Skip the pictures and quote all of the lines exactly.
┄┄┄┄┄┄┄┄┄┄
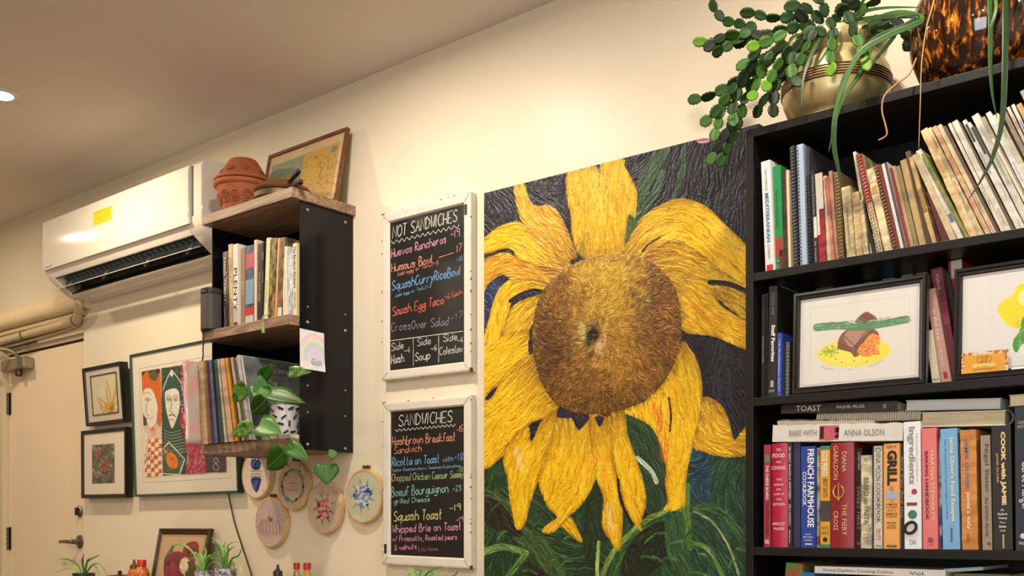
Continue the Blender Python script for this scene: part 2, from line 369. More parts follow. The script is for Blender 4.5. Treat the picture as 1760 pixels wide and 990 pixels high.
# door closer
M_CL = mat('a89a80', .4, .5, .15, 20)
p0, p1 = at(6, 612, -.02), at(56, 612, -.05)
t = thing('door_closer', 'grey metal door closer with arms at the top left of the door', 'door closer', (DXL+.15, 0, 1.93))
xa, xb = DXL+.035, DXL+.30
MB().box(xa, xb, -.035, .027, 1.885, 1.945).build('body', M_CL, t, bevel=.008)
MB().lathe([(.018, 0), (.018, .03), (.012, .036), (0, .036)], (xb-.1, -.01, 1.885), 16, Vector((0, 0, -1))).build('adjuster_cap', M_DKST, t, smooth='auto')
MB().box(xb-.06, xb+.004, -.039, -.033, 1.892, 1.94).build('end_plate', mat('8f8a80', .35, .7), t, bevel=.002)
MB().tube(cr([(xb-.1, -.01, 1.95), (xb-.12, -.06, 1.985), (xb-.26, -.16, 1.99), (xa-.35, -.2, 1.99)], 6), .011, 8).build('main_arm', M_CL, t, smooth=True)
MB().tube([(xa-.35, -.2, 1.995), (xb-.3, -.05, 2.0), (xb+.05, -.012, 2.014)], .006, 8).build('link_arm', M_DKST, t, smooth=True)
MB().box(xb+.0, xb+.1, -.016, -.007, 2.008, 2.024).build('bracket', M_DKST, t, bevel=.002)
# rounded duct and pipes over the door
t = thing('duct_cover', 'long rounded beige duct running along the wall over the door', 'duct', (-5.9, 0, 2.16))
n = 12; prof = [(0, 2.115)]+[(-.055*math.sin(math.pi*k/n)**.7, 2.16-.046*math.cos(math.pi*k/n)) for k in range(n+1)]+[(0, 2.206)]
MB().prism([(X0+.02, y, z) for y, z in prof], (-4.86-X0-.02, 0, 0)).build('shell', mat('e6d2ac', .4, 0, .05, 6, key='duct'), t, smooth='auto')
MB().box(X0+.02, -4.90, -.014, 0, 2.088, 2.11).build('track', mat('dcc8a2', .4), t, bevel=.003)
t = thing('drain_pipe', 'thick beige pipe clipped under the rounded duct and bending up to the air conditioner', 'pipe', (-5.5, -.03, 2.06))
q = [(X0+.03, -.028, 2.045), (-6, -.028, 2.05), (-5.4, -.028, 2.056), (-5.0, -.028, 2.062), (-4.93, -.034, 2.072), (-4.885, -.05, 2.11), (-4.855, -.062, 2.165)]
MB().tube(cr(q, 6), .021, 12).build('pipe', mat('d9c49b', .35, 0, .06), t, smooth=True)
for xx in (-5.5, -4.96): MB().lathe([(.0235, -.006), (.0255, -.006), (.0255, .006), (.0235, .006)], (xx, -.028, 2.057 if xx < -5.2 else 2.066), 16, Vector((1, 0, .02)), cap=False).build('clip', mat('8a7a60', .4, .4), t)
t = thing('electrical_conduit', 'thin beige conduit running below the thick pipe over the door', 'pipe', (-5.5, -.02, 2.02))
MB().tube(cr([(X0+.03, -.012, 2.012), (-5.8, -.012, 2.02), (-5.2, -.012, 2.03), (-4.98, -.012, 2.044), (-4.93, -.02, 2.06), (-4.90, -.035, 2.10), (-4.875, -.06, 2.155)], 5), .009, 10).build('pipe', mat('cdb78d', .4, 0, .06), t, smooth=True)
MB().box(-5.515, -5.495, -.018, 0, 2.005, 2.04).build('clip', mat('8a7a60', .4, .4), t)

# ================================================================== air conditioner
t = thing('air_conditioner', 'white wall-mounted air conditioner with open louvre and yellow sticker', 'air conditioner', (-4.25, 0, 2.14))
M_AC = mat('ddd8cd', .11, 0, .02, 3, spec=.5, coat=.2, key='ac'); M_ACD = mat('2c3234', .5, 0, .2, 30); M_ACG = mat('5c656a', .45)
top = [(0, 2.503), (-.06, 2.516), (-.17, 2.516), (-.2, 2.506), (-.214, 2.485)]; low = [(-.214, 2.27), (-.208, 2.25), (-.19, 2.224)]
bot = [(-.105, 2.162), (-.06, 2.147), (0, 2.140)]
full = top+low+bot; notch = top+low+[(-.14, 2.262), (-.06, 2.235), (-.05, 2.2)]+bot
AL, AR = -4.90, -3.60
b = MB()
for (a, c_, p) in ((AL, AL+.055, full), (AL+.055, AR-.095, notch), (AR-.095, AR, full)): b.prism([(a, y, z) for y, z in p], (c_-a, 0, 0))
b.build('casing', M_AC, t, bevel=.004, smooth='auto')
fp = [(-.214, 2.262), (-.2245, 2.258), (-.229, 2.29), (-.229, 2.47), (-.224, 2.492), (-.214, 2.498)]
MB().prism([(AL+.012, y, z) for y, z in fp], (AR-.07-AL-.012, 0, 0)).build('front_panel', M_AC, t, bevel=.003, smooth='auto')
MB().box(AR-.062, AR-.056, -.2165, -.2, 2.29, 2.49).build('seam', mat('3a3a38', .6), t)
MB().prism([(AL+.056, y, z) for y, z in [(-.188, 2.2245), (-.14, 2.2605), (-.061, 2.234), (-.051, 2.2), (-.103, 2.163), (-.1, 2.172), (-.056, 2.204), (-.066, 2.228), (-.139, 2.252), (-.184, 2.224)]], (AR-.152-AL, 0, 0)).build('air_outlet', M_ACD, t)
for k in range(26):
    x = AL+.09+k*.0435
    MB().prism([(x, -.165, 2.226), (x, -.135, 2.25), (x, -.08, 2.228), (x, -.1, 2.195)], (.004, 0, .0)).build('vane', M_ACG, t)
MB().box(AL+.06, AR-.1, -.135, -.13, 2.196, 2.222).build('vane_rod', M_ACG, t)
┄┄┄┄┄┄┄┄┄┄
## The result:
Continue the Blender Python script for this scene: part 2, from line 369. More parts follow. The script is for Blender 4.5. Treat the picture as 1760 pixels wide and 990 pixels high.
# door closer
M_CL = mat('a89a80', .4, .5, .15, 20)
p0, p1 = at(6, 612, -.02), at(56, 612, -.05)
t = thing('door_closer', 'grey metal door closer with arms at the top left of the door', 'door closer', (DXL+.15, 0, 1.93))
xa, xb = DXL+.035, DXL+.30
MB().box(xa, xb, -.035, .027, 1.885, 1.945).build('body', M_CL, t, bevel=.008)
MB().lathe([(.018, 0), (.018, .03), (.012, .036), (0, .036)], (xb-.1, -.01, 1.885), 16, Vector((0, 0, -1))).build('adjuster_cap', M_DKST, t, smooth='auto')
MB().box(xb-.06, xb+.004, -.039, -.033, 1.892, 1.94).build('end_plate', mat('8f8a80', .35, .7), t, bevel=.002)
MB().tube(cr([(xb-.1, -.01, 1.95), (xb-.12, -.06, 1.985), (xb-.26, -.16, 1.99), (xa-.35, -.2, 1.99)], 6), .011, 8).build('main_arm', M_CL, t, smooth=True)
MB().tube([(xa-.35, -.2, 1.995), (xb-.3, -.05, 2.0), (xb+.05, -.012, 2.014)], .006, 8).build('link_arm', M_DKST, t, smooth=True)
MB().box(xb+.0, xb+.1, -.016, -.007, 2.008, 2.024).build('bracket', M_DKST, t, bevel=.002)
# rounded duct and pipes over the door
t = thing('duct_cover', 'long rounded beige duct running along the wall over the door', 'duct', (-5.9, 0, 2.16))
n = 12; prof = [(0, 2.115)]+[(-.055*math.sin(math.pi*k/n)**.7, 2.16-.046*math.cos(math.pi*k/n)) for k in range(n+1)]+[(0, 2.206)]
MB().prism([(X0+.02, y, z) for y, z in prof], (-4.86-X0-.02, 0, 0)).build('shell', mat('e6d2ac', .4, 0, .05, 6, key='duct'), t, smooth='auto')
MB().box(X0+.02, -4.90, -.014, 0, 2.088, 2.11).build('track', mat('dcc8a2', .4), t, bevel=.003)
t = thing('drain_pipe', 'thick beige pipe clipped under the rounded duct and bending up to the air conditioner', 'pipe', (-5.5, -.03, 2.06))
q = [(X0+.03, -.028, 2.045), (-6, -.028, 2.05), (-5.4, -.028, 2.056), (-5.0, -.028, 2.062), (-4.93, -.034, 2.072), (-4.885, -.05, 2.11), (-4.855, -.062, 2.165)]
MB().tube(cr(q, 6), .021, 12).build('pipe', mat('d9c49b', .35, 0, .06), t, smooth=True)
for xx in (-5.5, -4.96): MB().lathe([(.0235, -.006), (.0255, -.006), (.0255, .006), (.0235, .006)], (xx, -.028, 2.057 if xx < -5.2 else 2.066), 16, Vector((1, 0, .02)), cap=False).build('clip', mat('8a7a60', .4, .4), t)
t = thing('electrical_conduit', 'thin beige conduit running below the thick pipe over the door', 'pipe', (-5.5, -.02, 2.02))
MB().tube(cr([(X0+.03, -.012, 2.012), (-5.8, -.012, 2.02), (-5.2, -.012, 2.03), (-4.98, -.012, 2.044), (-4.93, -.02, 2.06), (-4.90, -.035, 2.10), (-4.875, -.06, 2.155)], 5), .009, 10).build('pipe', mat('cdb78d', .4, 0, .06), t, smooth=True)
MB().box(-5.515, -5.495, -.018, 0, 2.005, 2.04).build('clip', mat('8a7a60', .4, .4), t)

# ================================================================== air conditioner
t = thing('air_conditioner', 'white wall-mounted air conditioner with open louvre and yellow sticker', 'air conditioner', (-4.25, 0, 2.14))
M_AC = mat('ddd8cd', .11, 0, .02, 3, spec=.5, coat=.2, key='ac'); M_ACD = mat('2c3234', .5, 0, .2, 30); M_ACG = mat('5c656a', .45)
top = [(0, 2.503), (-.06, 2.516), (-.17, 2.516), (-.2, 2.506), (-.214, 2.485)]; low = [(-.214, 2.27), (-.208, 2.25), (-.19, 2.224)]
bot = [(-.105, 2.162), (-.06, 2.147), (0, 2.140)]
full = top+low+bot; notch = top+low+[(-.14, 2.262), (-.06, 2.235), (-.05, 2.2)]+bot
AL, AR = -4.90, -3.60
b = MB()
for (a, c_, p) in ((AL, AL+.055, full), (AL+.055, AR-.095, notch), (AR-.095, AR, full)): b.prism([(a, y, z) for y, z in p], (c_-a, 0, 0))
b.build('casing', M_AC, t, bevel=.004, smooth='auto')
fp = [(-.214, 2.262), (-.2245, 2.258), (-.229, 2.29), (-.229, 2.47), (-.224, 2.492), (-.214, 2.498)]
MB().prism([(AL+.012, y, z) for y, z in fp], (AR-.07-AL-.012, 0, 0)).build('front_panel', M_AC, t, bevel=.003, smooth='auto')
MB().box(AR-.062, AR-.056, -.2165, -.2, 2.29, 2.49).build('seam', mat('3a3a38', .6), t)
MB().prism([(AL+.056, y, z) for y, z in [(-.188, 2.2245), (-.14, 2.2605), (-.061, 2.234), (-.051, 2.2), (-.103, 2.163), (-.1, 2.172), (-.056, 2.204), (-.066, 2.228), (-.139, 2.252), (-.184, 2.224)]], (AR-.152-AL, 0, 0)).build('air_outlet', M_ACD, t)
for k in range(26):
    x = AL+.09+k*.0435
    MB().prism([(x, -.165, 2.226), (x, -.135, 2.25), (x, -.08, 2.228), (x, -.1, 2.195)], (.004, 0, .0)).build('vane', M_ACG, t)
MB().box(AL+.06, AR-.1, -.135, -.13, 2.196, 2.222).build('vane_rod', M_ACG, t)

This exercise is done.